### [Instructions for the task]
Read the material below and count the lines holding the string "part". Give that count with nothing added.

◆ ◆ ◆ ◆

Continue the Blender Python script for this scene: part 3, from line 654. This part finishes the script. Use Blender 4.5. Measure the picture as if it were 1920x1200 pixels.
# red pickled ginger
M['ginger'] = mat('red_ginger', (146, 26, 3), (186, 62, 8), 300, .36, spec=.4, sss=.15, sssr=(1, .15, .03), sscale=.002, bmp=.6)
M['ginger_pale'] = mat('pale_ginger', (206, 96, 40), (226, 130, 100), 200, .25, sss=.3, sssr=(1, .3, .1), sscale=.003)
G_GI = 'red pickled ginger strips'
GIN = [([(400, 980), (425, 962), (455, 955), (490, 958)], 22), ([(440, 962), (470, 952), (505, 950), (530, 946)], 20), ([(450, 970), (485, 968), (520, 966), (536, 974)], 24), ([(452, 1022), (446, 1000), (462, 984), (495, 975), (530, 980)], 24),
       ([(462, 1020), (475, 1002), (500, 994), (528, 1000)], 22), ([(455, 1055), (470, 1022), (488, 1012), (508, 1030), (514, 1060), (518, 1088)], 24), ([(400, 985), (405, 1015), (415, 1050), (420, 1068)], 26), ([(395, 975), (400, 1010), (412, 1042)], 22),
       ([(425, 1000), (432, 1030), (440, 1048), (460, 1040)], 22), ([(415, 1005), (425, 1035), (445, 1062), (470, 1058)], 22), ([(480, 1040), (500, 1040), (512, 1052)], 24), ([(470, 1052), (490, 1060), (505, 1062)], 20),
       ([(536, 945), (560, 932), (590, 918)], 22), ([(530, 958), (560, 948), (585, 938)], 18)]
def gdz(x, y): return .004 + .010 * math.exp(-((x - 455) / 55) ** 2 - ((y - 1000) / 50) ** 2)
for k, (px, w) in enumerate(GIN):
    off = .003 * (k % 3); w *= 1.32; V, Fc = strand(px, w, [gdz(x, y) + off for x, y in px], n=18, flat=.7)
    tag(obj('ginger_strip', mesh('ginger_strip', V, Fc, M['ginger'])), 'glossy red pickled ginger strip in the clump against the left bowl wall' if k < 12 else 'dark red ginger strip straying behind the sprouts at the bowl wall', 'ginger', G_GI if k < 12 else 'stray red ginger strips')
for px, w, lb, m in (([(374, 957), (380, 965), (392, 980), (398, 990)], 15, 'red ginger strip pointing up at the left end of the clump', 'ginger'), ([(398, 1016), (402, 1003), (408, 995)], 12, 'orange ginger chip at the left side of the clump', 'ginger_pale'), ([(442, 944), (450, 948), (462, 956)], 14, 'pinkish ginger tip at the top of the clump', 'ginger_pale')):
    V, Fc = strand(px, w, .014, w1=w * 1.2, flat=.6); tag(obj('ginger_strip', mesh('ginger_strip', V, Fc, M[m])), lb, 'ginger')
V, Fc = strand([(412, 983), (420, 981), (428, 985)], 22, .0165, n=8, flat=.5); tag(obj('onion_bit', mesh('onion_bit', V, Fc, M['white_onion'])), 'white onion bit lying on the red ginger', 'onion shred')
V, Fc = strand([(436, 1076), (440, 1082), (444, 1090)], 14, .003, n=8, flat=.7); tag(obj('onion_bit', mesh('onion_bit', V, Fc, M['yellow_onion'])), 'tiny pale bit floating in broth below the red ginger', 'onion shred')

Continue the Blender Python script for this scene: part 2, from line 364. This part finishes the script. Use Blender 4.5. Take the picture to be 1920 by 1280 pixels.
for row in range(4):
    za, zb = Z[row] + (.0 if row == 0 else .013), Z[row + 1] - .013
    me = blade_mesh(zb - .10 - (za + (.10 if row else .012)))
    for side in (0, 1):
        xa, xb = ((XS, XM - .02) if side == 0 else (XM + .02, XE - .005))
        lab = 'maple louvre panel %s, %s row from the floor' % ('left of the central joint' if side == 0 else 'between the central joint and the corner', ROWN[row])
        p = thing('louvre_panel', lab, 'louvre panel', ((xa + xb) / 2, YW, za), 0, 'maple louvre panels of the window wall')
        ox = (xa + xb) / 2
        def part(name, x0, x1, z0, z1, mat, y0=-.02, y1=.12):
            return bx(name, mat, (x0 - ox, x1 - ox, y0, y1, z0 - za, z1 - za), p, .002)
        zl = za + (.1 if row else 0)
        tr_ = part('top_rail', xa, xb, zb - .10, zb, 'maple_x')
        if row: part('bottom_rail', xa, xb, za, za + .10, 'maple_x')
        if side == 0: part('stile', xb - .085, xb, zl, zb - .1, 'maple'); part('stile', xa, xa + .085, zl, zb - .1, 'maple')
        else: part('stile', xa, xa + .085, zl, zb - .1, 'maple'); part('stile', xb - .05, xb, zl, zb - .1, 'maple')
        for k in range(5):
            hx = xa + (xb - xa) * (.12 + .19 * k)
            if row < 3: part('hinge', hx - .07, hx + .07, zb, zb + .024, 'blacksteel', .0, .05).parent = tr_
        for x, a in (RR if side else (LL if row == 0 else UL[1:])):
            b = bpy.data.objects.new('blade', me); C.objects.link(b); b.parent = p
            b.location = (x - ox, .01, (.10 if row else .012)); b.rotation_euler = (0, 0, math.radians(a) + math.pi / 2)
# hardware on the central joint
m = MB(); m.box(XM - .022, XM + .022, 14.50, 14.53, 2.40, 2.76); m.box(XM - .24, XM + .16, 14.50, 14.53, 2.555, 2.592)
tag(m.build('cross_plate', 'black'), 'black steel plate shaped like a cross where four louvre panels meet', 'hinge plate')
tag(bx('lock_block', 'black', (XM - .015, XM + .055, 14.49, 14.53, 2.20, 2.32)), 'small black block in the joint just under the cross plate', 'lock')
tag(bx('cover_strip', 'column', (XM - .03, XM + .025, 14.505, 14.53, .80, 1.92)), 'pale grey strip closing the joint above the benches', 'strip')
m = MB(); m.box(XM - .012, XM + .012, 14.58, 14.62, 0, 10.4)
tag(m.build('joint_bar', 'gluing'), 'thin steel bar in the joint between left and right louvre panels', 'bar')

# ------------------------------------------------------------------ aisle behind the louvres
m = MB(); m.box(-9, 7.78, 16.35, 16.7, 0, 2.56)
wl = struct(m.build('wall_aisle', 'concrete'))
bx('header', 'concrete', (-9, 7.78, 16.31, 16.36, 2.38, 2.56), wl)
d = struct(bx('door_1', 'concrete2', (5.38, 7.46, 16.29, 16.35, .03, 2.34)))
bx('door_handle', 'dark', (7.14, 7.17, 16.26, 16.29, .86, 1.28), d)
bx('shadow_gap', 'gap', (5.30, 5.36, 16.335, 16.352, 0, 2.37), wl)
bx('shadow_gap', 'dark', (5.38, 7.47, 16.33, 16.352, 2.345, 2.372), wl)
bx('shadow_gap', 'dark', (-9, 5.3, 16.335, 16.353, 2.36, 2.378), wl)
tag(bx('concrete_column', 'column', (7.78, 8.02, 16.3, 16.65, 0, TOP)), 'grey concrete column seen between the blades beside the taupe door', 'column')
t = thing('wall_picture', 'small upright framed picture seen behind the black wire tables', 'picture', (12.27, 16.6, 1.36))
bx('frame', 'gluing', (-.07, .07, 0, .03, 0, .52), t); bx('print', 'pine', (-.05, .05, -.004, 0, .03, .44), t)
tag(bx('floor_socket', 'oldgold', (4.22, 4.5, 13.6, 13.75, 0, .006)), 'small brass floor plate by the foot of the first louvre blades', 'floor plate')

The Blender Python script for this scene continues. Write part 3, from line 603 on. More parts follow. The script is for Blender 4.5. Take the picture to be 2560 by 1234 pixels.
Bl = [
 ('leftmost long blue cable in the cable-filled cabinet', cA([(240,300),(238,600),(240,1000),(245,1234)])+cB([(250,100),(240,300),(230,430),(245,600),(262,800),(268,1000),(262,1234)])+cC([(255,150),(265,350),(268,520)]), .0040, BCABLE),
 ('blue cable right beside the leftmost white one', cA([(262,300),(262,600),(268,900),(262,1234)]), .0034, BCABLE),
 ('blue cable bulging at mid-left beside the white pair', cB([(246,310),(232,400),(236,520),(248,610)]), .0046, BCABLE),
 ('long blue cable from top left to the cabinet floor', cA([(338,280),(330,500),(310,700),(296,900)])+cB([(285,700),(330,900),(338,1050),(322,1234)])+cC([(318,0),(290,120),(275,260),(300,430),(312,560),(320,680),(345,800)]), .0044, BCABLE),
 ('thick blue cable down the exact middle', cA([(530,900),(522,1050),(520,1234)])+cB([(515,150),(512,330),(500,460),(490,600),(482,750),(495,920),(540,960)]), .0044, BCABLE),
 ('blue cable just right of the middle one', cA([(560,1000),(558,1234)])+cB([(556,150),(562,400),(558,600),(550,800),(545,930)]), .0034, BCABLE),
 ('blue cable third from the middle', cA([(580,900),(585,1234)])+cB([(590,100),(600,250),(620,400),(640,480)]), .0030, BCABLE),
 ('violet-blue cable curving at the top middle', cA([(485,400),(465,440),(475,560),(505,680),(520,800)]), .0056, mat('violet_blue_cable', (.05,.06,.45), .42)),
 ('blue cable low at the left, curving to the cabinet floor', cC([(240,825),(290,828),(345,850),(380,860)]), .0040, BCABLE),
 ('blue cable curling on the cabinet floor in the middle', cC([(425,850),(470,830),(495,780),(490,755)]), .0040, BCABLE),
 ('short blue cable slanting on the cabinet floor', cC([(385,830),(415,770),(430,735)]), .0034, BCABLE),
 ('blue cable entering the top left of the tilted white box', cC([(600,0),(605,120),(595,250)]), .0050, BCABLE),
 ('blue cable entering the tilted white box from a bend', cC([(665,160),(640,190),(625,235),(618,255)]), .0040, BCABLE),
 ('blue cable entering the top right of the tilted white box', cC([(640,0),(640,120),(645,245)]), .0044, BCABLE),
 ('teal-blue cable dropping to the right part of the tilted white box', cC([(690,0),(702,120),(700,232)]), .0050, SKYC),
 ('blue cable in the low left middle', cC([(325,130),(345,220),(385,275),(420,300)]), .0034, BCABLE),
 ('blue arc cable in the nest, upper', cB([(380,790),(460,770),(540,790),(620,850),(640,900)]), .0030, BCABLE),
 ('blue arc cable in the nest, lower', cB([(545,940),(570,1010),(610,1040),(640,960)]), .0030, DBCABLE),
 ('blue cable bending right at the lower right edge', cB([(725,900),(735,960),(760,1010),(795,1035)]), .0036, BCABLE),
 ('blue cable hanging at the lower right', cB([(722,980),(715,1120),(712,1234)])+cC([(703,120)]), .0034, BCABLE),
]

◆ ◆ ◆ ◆

### [Result for this task]
10